For previous milestones, we've followed the following process:
- Assign the bugs to the people that know the most about that area of the code, and will likely be the one to fix the bug.
- Have each person go through the bugs that are assigned to them, and estimate how long they think it will take to fix the bugs, at an hour-level granularity. If a bug looks like it will potentially take more than a day or two to fix, they break the bug into likely subtasks, and estimate those.
- Total the amount of work assigned to each person for each milestone, and try and balancing things out if people have drastically different amounts of work.
- Multiply each person's total for each milestone by a "padding factor", to account for overly optimistic estimates (we've been using 1.5).
- Take the largest total across the team members for a given release, and make that the time it will take for the team to close the existing bugs.
- Estimate the number of bugs we expect to be created during the time it takes us to reach a particular milestone, and estimate how long on average, we think it will take to close each of these bugs. Add this on to the time to close the existing bugs for each release. This is our final number of the amount of work needed, delivered as a date by which we'll definitely ship that milestone.
This has been fairly accurate (we've come in pretty much spot on on our previous three milestones), but it's rather time consuming.
Current Problem
We've been asked to give estimates of the engineering time for upcoming milestones, but asked not to use the above process because it's too time consuming. Instead, as the tech lead of the team, I've been asked to provide estimates that are less certain, along with a certainty interval (ie, 1 month, plus or minus a week).

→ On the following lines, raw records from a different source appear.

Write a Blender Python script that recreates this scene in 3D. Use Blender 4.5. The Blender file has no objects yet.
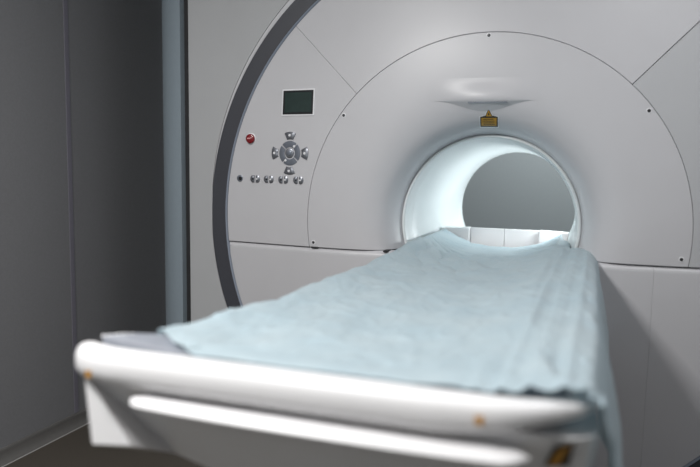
import bpy, bmesh, math, random
from mathutils import Vector, Matrix, noise
PI = math.pi
col = bpy.context.scene.collection
AX = 1.11                      # height of the bore axis above the floor
random.seed(4)

# ------------------------------------------------------------------ materials
def mat(name, color, rough=.5, metal=0., noise_amt=0., noise_scale=40., bump=0., bump_scale=200., coat=0., emit=None, emit_strength=0.):
    m = bpy.data.materials.new(name); m.use_nodes = True
    nt = m.node_tree; b = nt.nodes['Principled BSDF']
    b.inputs['Base Color'].default_value = (*color, 1)
    b.inputs['Roughness'].default_value = rough
    b.inputs['Metallic'].default_value = metal
    b.inputs['Coat Weight'].default_value = coat
    if emit:
        b.inputs['Emission Color'].default_value = (*emit, 1)
        b.inputs['Emission Strength'].default_value = emit_strength
    tc = nt.nodes.new('ShaderNodeTexCoord')
    if noise_amt:
        n = nt.nodes.new('ShaderNodeTexNoise'); n.inputs['Scale'].default_value = noise_scale
        n.inputs['Detail'].default_value = 6
        nt.links.new(tc.outputs['Object'], n.inputs['Vector'])
        r = nt.nodes.new('ShaderNodeValToRGB')
        r.color_ramp.elements[0].position = .3; r.color_ramp.elements[1].position = .7
        r.color_ramp.elements[0].color = (*[c*(1-noise_amt) for c in color], 1)
        r.color_ramp.elements[1].color = (*[min(1, c*(1+noise_amt)) for c in color], 1)
        nt.links.new(n.outputs['Fac'], r.inputs['Fac'])
        nt.links.new(r.outputs['Color'], b.inputs['Base Color'])
    if bump:
        n2 = nt.nodes.new('ShaderNodeTexNoise'); n2.inputs['Scale'].default_value = bump_scale
        nt.links.new(tc.outputs['Object'], n2.inputs['Vector'])
        bp = nt.nodes.new('ShaderNodeBump'); bp.inputs['Strength'].default_value = bump
        bp.inputs['Distance'].default_value = .001
        nt.links.new(n2.outputs['Fac'], bp.inputs['Height'])
        nt.links.new(bp.outputs['Normal'], b.inputs['Normal'])
    return m

M = dict(
    shell=mat('shell_paint', (.57, .565, .585), .38, noise_amt=.012, noise_scale=6, bump=.05, bump_scale=900),
    panel_right=mat('panel_falloff_tone', (.50, .505, .52), .38, noise_amt=.012, noise_scale=6),  # shell paint darkened: weaker light on the right panel put into the colour
    frame=mat('frame_falloff_tone', (.43, .435, .445), .42, noise_amt=.012, noise_scale=6),  # shell grey darkened, stands in for light falling off towards the edges
    shell_side=mat('side_paint', (.25, .30, .34), .5, noise_amt=.02),
    band=mat('band_grey', (.050, .052, .063), .5, noise_amt=.02),
    band_edge=mat('band_edge', (.24, .27, .33), .4, noise_amt=.02),
    dark=mat('dark_gap', (.02, .02, .022), .7, noise_amt=.05),
    bore=mat('bore_plastic', (.78, .82, .83), .35, noise_amt=.01, noise_scale=8),
    table=mat('table_plastic', (.80, .79, .80), .35, noise_amt=.01, noise_scale=8),
    pad=mat('pad_grey', (.23, .245, .28), .6, noise_amt=.05),
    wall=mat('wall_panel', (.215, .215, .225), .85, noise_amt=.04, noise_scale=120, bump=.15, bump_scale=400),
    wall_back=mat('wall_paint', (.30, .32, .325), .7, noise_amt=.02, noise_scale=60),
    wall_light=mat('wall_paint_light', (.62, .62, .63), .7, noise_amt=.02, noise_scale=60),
    trim=mat('trim_grey', (.21, .20, .24), .5, noise_amt=.03),
    base=mat('baseboard_grey', (.13, .125, .12), .5, noise_amt=.04),
    baseline=mat('sealant', (.42, .41, .40), .6, noise_amt=.03),
    floor=mat('floor_vinyl', (.068, .058, .047), .6, noise_amt=.30, noise_scale=260, bump=.1),
    ceiling=mat('ceiling_tile', (.7, .7, .7), .8, noise_amt=.02),
    metal=mat('button_silver', (.27, .28, .31), .36, .8, noise_amt=.05),
    metal_flat=mat('button_grey', (.21, .23, .27), .32, .5, noise_amt=.03),
    red=mat('red_plastic', (.20, .005, .010), .25, noise_amt=.03, coat=.4),
    red_mark=mat('red_mark', (.75, .35, .35), .4, noise_amt=.03),
    white=mat('white_bezel', (.80, .80, .82), .35, noise_amt=.01),
    black=mat('black_bezel', (.010, .011, .013), .3, noise_amt=.05),
    screen=mat('lcd_glass', (.022, .040, .036), .12, noise_amt=.1),
    yellow=mat('label_yellow', (.50, .27, .02), .5, noise_amt=.10, noise_scale=90),
    ink=mat('label_ink', (.035, .03, .02), .6, noise_amt=.05),
    amber=mat('sticker_amber', (.55, .26, .03), .5, noise_amt=.2, noise_scale=60),
    screw=mat('screw_dark', (.06, .06, .065), .35, .6, noise_amt=.05),
    lampbody=mat('lamp_frame', (.7, .7, .7), .5, noise_amt=.01),
)
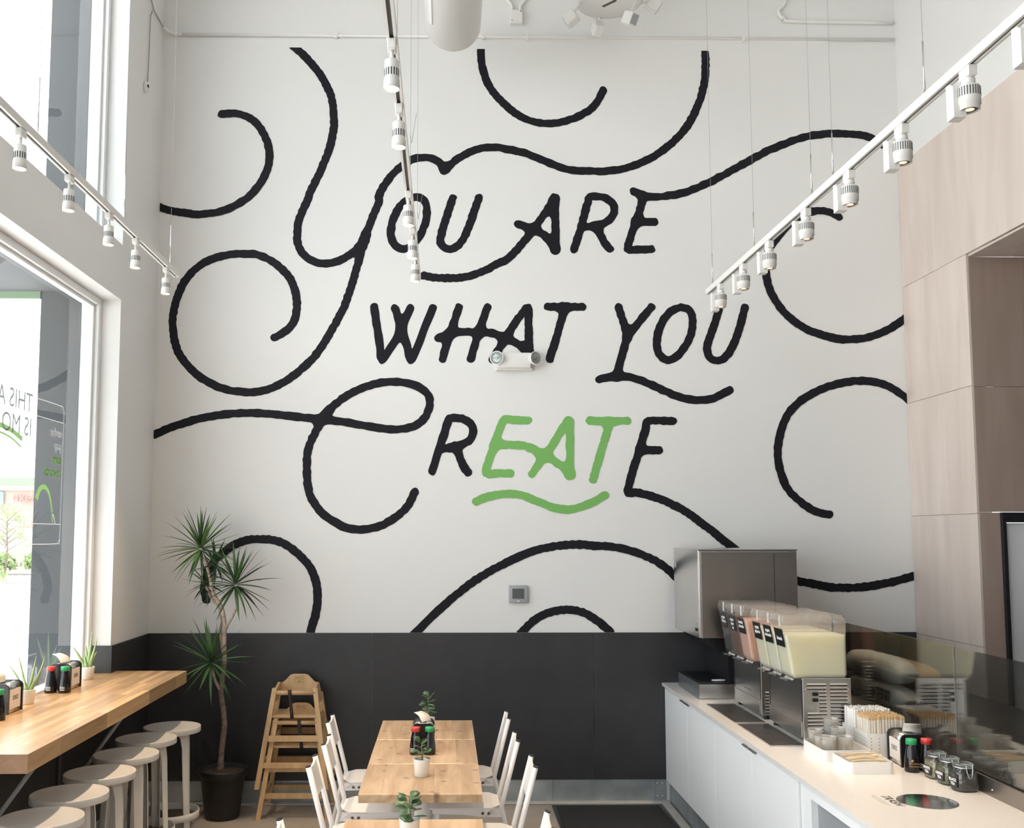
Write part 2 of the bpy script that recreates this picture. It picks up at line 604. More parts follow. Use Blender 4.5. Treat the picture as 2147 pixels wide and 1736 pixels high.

My primary estimation experience is with some variation of the method I described above (from a background of freelancing for a number of years). I've found that when I "shoot from the hip" on large tasks, I tend to be way off. I suspect it will be even worse when estimating how long it takes to fix bugs in areas of the code I don't know very well.
What tips, tricks or techniques have you found successful for estimating quickly, without breaking things down into fine grained tasks and estimating them?
Things that are not an option:
- Not giving an estimate - I've tried this, it didn't fly:)
- Picking a number and confidence interval that is ridiculously wide - I've considered this, but I don't think it'll fly either.
- Evidence-base scheduling - We're using JIRA, which doesn't have any evidence-base scheduling tools written for it, and we can't migrate to FogBugz currently (BTW, if someone goes and writes an evidence-based scheduling plugin for JIRA, we would gladly pay for it).